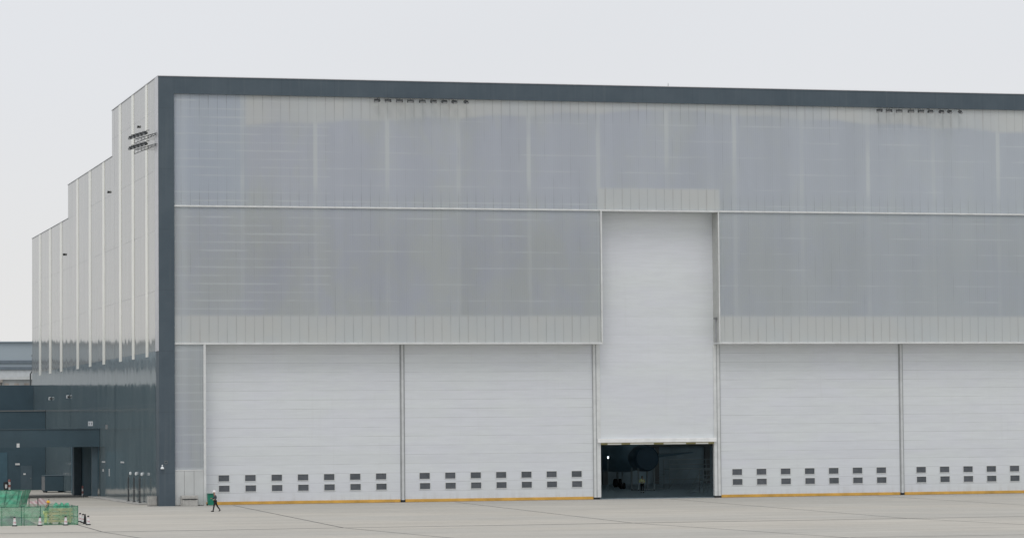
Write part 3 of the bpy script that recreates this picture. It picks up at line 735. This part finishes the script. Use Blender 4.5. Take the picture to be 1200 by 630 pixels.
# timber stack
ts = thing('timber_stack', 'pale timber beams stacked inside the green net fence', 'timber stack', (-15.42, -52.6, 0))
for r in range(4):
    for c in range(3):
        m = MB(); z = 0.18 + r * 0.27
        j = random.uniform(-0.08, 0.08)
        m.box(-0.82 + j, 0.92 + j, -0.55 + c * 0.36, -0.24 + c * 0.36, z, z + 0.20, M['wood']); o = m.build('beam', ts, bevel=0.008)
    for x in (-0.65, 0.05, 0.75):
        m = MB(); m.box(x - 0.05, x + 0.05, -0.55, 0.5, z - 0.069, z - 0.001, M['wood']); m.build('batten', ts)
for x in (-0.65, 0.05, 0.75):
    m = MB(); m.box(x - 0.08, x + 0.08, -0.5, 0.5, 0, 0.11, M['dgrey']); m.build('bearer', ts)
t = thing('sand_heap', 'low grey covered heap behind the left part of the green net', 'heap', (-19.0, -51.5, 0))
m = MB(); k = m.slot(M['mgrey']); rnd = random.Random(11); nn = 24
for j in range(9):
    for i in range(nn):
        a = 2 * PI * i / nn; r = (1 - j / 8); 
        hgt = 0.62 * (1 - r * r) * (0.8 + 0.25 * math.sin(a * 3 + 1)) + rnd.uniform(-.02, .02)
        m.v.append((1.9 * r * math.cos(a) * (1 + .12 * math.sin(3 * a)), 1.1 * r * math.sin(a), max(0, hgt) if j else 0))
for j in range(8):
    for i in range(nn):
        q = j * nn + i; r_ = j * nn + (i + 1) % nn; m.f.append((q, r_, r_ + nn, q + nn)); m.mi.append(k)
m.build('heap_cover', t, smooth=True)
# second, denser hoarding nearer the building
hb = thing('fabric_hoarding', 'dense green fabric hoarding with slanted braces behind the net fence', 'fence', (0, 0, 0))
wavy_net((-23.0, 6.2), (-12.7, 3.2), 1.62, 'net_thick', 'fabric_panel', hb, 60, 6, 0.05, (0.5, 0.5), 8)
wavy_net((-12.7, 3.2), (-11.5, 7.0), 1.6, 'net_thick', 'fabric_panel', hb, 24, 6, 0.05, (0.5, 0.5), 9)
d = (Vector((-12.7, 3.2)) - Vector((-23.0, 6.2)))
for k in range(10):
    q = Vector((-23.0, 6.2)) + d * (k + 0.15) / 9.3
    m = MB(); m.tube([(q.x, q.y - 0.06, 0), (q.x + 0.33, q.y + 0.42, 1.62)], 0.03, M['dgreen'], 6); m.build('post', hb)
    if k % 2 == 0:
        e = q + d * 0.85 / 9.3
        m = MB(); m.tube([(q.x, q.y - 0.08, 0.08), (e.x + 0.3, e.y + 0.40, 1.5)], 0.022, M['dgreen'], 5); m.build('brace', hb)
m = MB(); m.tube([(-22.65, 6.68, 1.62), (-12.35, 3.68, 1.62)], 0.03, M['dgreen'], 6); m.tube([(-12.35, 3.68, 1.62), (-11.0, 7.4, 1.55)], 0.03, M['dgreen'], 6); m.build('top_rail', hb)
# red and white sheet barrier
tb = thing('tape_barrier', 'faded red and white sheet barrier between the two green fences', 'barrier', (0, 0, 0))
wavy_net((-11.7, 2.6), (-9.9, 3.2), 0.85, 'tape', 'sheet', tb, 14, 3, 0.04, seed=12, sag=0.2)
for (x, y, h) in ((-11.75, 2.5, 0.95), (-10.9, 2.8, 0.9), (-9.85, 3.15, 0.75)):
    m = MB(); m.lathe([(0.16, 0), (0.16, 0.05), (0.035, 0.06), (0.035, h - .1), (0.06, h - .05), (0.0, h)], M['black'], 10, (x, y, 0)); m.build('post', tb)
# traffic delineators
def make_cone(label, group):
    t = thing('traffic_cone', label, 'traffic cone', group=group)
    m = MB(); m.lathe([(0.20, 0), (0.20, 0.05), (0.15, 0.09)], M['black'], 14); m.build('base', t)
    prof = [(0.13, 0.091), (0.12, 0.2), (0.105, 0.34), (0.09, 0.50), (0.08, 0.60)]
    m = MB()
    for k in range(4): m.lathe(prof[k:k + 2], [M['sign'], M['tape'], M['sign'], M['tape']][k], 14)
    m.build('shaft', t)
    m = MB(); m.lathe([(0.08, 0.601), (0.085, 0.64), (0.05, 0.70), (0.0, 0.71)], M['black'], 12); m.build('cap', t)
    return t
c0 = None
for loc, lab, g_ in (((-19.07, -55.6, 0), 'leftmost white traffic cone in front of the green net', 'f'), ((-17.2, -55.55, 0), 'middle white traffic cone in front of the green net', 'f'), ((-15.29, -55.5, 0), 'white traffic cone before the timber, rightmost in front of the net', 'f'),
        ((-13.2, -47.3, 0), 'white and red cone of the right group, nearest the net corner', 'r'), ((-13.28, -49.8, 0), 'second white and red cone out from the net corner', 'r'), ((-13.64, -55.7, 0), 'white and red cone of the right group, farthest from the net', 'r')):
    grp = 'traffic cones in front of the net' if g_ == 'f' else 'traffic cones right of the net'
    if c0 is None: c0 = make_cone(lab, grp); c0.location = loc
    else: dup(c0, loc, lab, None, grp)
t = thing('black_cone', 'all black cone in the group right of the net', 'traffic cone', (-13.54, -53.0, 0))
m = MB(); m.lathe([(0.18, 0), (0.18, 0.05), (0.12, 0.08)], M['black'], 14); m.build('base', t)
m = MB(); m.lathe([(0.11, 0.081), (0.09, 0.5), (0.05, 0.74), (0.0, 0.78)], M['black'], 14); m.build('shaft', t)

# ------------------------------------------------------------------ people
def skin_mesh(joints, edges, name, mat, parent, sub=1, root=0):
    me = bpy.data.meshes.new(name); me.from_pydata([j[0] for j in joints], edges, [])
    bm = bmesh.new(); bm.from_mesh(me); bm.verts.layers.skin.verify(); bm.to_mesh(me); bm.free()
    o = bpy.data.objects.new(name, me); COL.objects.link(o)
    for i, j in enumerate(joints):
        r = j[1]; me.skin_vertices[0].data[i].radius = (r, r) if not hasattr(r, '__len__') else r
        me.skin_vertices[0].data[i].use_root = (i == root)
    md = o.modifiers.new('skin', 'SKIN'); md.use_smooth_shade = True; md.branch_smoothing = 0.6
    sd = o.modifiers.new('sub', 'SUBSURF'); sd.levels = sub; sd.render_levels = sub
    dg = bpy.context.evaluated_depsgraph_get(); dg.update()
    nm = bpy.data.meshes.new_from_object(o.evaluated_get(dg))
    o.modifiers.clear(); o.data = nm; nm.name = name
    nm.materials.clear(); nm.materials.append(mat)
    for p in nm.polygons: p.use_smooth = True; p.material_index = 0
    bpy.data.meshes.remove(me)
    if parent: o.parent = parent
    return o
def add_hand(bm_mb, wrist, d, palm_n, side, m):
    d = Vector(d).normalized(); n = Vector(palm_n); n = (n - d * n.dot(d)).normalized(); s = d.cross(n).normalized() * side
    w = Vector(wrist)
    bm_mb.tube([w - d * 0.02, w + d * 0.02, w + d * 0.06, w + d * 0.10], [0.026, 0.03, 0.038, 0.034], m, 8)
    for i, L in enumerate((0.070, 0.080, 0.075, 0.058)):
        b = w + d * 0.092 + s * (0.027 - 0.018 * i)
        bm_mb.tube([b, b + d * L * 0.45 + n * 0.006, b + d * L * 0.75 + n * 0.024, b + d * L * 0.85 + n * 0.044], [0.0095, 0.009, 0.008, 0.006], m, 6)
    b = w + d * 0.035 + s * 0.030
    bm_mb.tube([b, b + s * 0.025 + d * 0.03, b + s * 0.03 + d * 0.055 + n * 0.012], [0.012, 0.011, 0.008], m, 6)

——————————

Set exercise: Where a line contains "part", copy that line.

Finished task:
Write part 3 of the bpy script that recreates this picture. It picks up at line 735. This part finishes the script. Use Blender 4.5. Take the picture to be 1200 by 630 pixels.
t = thing('sand_heap', 'low grey covered heap behind the left part of the green net', 'heap', (-19.0, -51.5, 0))